So yesterday we had a Phil Spector-influenced song...

How about an actual Phil Spector song? "Christmas (Baby, Please Come Home)" by Ellie Greenwich, Jeff Barry, and Phil Spector, sung by (a quite young) U2:

Video posted by Justin Duarte

And sung by the original singer, Darlene Love (with Patti LaBelle), just a year ago:

Video posted by The View

According to Rolling Stone (2010), if you're looking for the best rock 'n' roll Christmas song of all time look no farther because you've just heard it. And if it reminds you of "Be My Baby" or "Da Doo Ron Ron" you have a good ear, because those were written by the same three songwriters.

***

Phil Spector (who is Jewish) was born in the Bronx and grew up in California. He formed a music group, The Teddy Bears, with three high school friends, and one of their songs reached #1 on Billboard's Hot 100 chart. That was pretty much it for them, though, so they disbanded in 1959, at which point Spector started working as an apprentice for Leiber and Stoller and his music career took off. Of course, Spector is primarily famous for his impressive and enormously influential career as record producer and musical "architect"--he developed the "Wall of Sound" and produced more than 25 Top 40 hits in the 1960s (can you say "Girl Groups"?). He is, alas, secondarily famous for his 2009 murder conviction, which is not Christmas-y at all, so let's turn to his collaborators on this song.

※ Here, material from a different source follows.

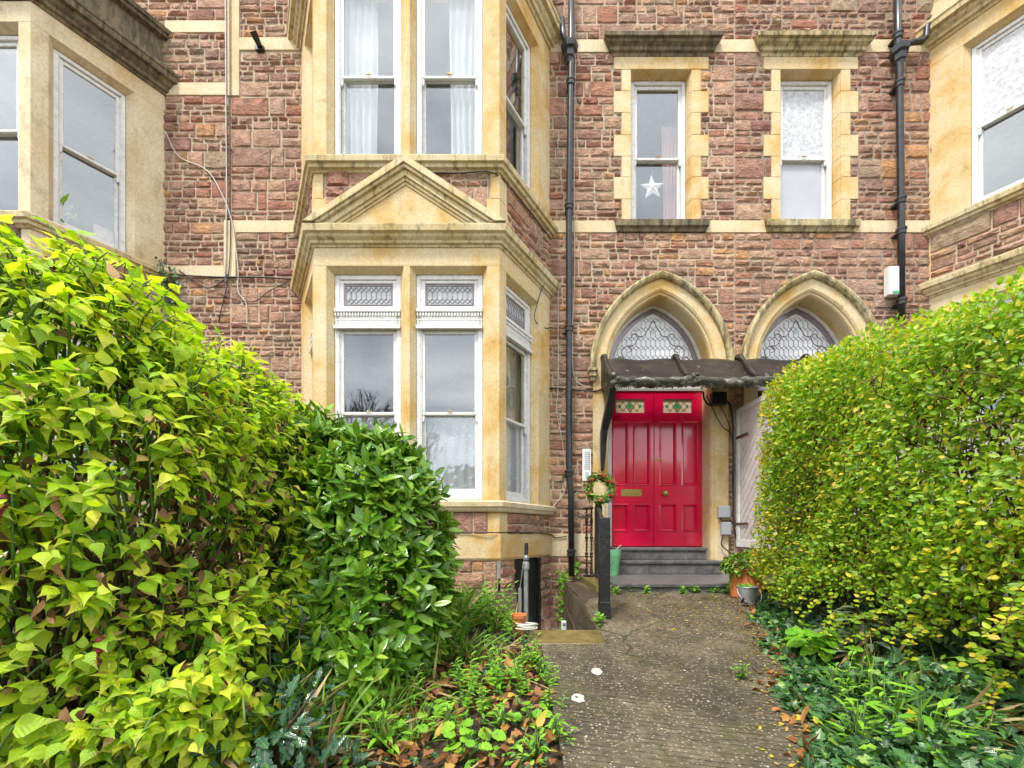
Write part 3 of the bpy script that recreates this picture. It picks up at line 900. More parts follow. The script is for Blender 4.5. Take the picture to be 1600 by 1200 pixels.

Ellie Greenwich (also Jewish) got into music by playing accordion as a child, and was composing songs by her teens. By her own telling, she met Archie Bleyer (owner of Cadence Records) when she was 14, and he liked her songs but told her to continue her education before trying to crack the music world. In high school she joined a couple of friends in a singing group, and by age 17 she had released a self-written single. When in college, she met Jeff Barry--they were distantly related, but only met formally then. Barry (originally Joel Adelberg, and Jewish as well) had served in the army after graduating high school, and on his return to New York started college only to leave to pursue his dreams of a music career. He recorded a number of singles and had some success as a songwriter. After meeting with Greenwich, the two of them began writing songs together as well as with other songwriting partners (which for Greenwich included Phil Spector). When Barry and Greenwich got married a few years later, they decided to write only together.

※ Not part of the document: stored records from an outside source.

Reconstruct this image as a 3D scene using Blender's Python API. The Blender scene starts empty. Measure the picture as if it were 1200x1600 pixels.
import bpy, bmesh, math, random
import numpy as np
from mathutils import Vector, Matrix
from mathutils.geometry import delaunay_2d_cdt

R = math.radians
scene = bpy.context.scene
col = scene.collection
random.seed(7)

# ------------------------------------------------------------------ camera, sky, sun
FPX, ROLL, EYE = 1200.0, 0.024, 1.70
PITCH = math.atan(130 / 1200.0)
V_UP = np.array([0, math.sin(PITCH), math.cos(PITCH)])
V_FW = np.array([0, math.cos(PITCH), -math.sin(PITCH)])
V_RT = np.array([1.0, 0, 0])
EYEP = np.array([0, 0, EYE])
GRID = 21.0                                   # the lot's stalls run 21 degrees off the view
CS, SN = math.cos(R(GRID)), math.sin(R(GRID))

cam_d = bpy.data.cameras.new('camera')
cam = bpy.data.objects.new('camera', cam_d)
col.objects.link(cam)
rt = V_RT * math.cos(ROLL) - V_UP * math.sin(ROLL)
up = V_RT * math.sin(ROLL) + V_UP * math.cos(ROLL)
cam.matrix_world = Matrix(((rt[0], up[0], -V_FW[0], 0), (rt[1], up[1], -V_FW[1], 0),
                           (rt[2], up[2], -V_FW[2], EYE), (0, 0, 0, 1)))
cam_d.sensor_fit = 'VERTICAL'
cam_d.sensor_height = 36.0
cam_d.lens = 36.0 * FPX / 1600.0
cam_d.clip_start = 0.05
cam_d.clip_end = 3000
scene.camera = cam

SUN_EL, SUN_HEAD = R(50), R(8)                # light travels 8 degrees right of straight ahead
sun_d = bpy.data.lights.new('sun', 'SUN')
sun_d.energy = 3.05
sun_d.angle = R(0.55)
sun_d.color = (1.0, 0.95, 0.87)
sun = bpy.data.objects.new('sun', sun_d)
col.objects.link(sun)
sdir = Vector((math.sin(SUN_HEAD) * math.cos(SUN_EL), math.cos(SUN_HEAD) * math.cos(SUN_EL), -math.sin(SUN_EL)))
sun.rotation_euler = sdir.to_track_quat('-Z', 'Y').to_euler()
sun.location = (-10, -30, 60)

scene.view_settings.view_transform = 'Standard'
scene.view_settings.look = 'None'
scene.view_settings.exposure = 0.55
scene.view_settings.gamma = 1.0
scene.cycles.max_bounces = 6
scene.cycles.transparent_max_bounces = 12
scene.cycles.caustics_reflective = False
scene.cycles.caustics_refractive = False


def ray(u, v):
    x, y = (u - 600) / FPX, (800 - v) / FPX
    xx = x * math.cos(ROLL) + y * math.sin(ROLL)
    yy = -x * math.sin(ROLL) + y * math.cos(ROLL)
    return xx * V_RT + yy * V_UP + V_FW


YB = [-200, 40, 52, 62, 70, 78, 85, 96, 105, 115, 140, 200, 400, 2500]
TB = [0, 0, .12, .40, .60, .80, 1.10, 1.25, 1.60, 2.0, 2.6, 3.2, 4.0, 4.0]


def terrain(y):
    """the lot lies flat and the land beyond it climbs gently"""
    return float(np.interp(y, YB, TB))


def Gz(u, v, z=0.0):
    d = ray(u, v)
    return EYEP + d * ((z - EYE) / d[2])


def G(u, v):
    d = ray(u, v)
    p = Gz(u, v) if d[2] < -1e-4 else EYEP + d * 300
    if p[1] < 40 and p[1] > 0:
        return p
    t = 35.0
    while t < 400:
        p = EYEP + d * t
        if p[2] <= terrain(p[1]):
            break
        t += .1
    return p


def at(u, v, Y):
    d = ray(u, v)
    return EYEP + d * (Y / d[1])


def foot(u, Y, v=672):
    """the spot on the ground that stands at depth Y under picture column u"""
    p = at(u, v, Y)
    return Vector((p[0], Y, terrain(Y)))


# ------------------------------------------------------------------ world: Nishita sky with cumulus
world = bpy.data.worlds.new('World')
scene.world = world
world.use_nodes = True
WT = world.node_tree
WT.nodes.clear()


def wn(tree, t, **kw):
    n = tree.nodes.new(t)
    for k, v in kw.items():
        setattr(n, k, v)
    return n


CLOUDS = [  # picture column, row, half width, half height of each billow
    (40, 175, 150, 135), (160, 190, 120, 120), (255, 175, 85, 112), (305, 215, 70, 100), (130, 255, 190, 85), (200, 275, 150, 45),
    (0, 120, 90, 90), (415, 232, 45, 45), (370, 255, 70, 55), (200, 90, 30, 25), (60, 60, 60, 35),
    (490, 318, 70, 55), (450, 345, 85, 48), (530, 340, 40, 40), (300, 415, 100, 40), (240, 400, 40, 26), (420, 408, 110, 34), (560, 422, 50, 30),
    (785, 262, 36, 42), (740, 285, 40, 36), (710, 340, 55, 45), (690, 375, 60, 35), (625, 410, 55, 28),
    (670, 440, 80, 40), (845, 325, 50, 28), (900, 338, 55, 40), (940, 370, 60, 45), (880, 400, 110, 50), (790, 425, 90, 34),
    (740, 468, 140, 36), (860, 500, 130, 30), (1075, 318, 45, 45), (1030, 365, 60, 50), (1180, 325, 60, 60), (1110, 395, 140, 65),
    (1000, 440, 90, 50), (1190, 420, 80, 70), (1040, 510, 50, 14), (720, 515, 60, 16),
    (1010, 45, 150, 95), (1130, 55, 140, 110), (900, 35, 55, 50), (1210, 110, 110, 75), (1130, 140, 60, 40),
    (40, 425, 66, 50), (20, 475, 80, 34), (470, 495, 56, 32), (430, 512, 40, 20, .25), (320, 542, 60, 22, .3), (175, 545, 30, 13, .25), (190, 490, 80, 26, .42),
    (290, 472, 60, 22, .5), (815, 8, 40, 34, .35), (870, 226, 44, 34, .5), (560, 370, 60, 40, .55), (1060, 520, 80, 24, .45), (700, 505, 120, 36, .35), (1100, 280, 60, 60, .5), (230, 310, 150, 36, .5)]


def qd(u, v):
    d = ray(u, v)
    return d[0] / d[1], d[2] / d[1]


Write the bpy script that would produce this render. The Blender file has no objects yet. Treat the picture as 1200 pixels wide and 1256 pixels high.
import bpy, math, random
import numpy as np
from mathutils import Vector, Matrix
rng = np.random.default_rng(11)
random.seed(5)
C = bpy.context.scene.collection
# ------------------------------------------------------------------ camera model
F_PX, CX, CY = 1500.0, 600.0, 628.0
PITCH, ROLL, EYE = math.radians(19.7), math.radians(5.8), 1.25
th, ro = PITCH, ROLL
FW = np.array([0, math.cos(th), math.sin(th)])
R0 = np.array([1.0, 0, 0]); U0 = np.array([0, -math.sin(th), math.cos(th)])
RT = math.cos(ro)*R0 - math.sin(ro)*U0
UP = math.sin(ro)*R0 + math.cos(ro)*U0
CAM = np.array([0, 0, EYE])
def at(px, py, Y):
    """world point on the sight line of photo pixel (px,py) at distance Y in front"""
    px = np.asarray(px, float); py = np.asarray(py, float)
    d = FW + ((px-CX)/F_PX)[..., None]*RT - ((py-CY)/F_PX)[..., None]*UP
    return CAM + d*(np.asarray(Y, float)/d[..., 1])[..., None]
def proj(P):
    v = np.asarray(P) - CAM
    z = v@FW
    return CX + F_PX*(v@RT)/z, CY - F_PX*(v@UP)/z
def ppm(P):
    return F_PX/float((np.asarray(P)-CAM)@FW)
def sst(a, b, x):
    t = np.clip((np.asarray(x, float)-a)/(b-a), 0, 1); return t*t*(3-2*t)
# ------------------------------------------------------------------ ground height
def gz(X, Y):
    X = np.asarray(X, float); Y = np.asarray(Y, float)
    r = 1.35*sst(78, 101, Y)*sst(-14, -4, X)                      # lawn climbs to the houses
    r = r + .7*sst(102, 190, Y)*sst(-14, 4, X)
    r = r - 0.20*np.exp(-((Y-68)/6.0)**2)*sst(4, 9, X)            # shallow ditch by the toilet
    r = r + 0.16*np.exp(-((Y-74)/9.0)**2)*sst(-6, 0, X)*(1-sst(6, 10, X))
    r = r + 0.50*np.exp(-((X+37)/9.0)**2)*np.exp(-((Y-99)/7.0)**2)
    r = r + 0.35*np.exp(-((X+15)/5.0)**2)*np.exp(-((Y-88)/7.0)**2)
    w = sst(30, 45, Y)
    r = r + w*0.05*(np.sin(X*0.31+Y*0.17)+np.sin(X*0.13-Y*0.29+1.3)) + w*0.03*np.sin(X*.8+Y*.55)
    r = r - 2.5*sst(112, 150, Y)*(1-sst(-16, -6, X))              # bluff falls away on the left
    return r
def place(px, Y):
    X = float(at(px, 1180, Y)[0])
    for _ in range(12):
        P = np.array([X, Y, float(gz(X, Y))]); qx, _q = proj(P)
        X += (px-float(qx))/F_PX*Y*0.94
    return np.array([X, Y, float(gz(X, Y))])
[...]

It was during their marriage that Greenwich and Barry wrote "Christmas"--and a great many other hit songs, both with and without Spector--and helped create the "Girl Group" sound. Although the marriage didn't last, and both were successful as songwriters both before and after their marriage, as a team they were extraordinary, co-writing 25 songs that went gold or platinum. They received the Rock and Roll Hall of Fame Ahmet Ertegun Award in 2010 for helping define the Brill Building sound.



[Note of interest to me personally: I worked in the Brill Building for a while, although not, alas, in the music industry.]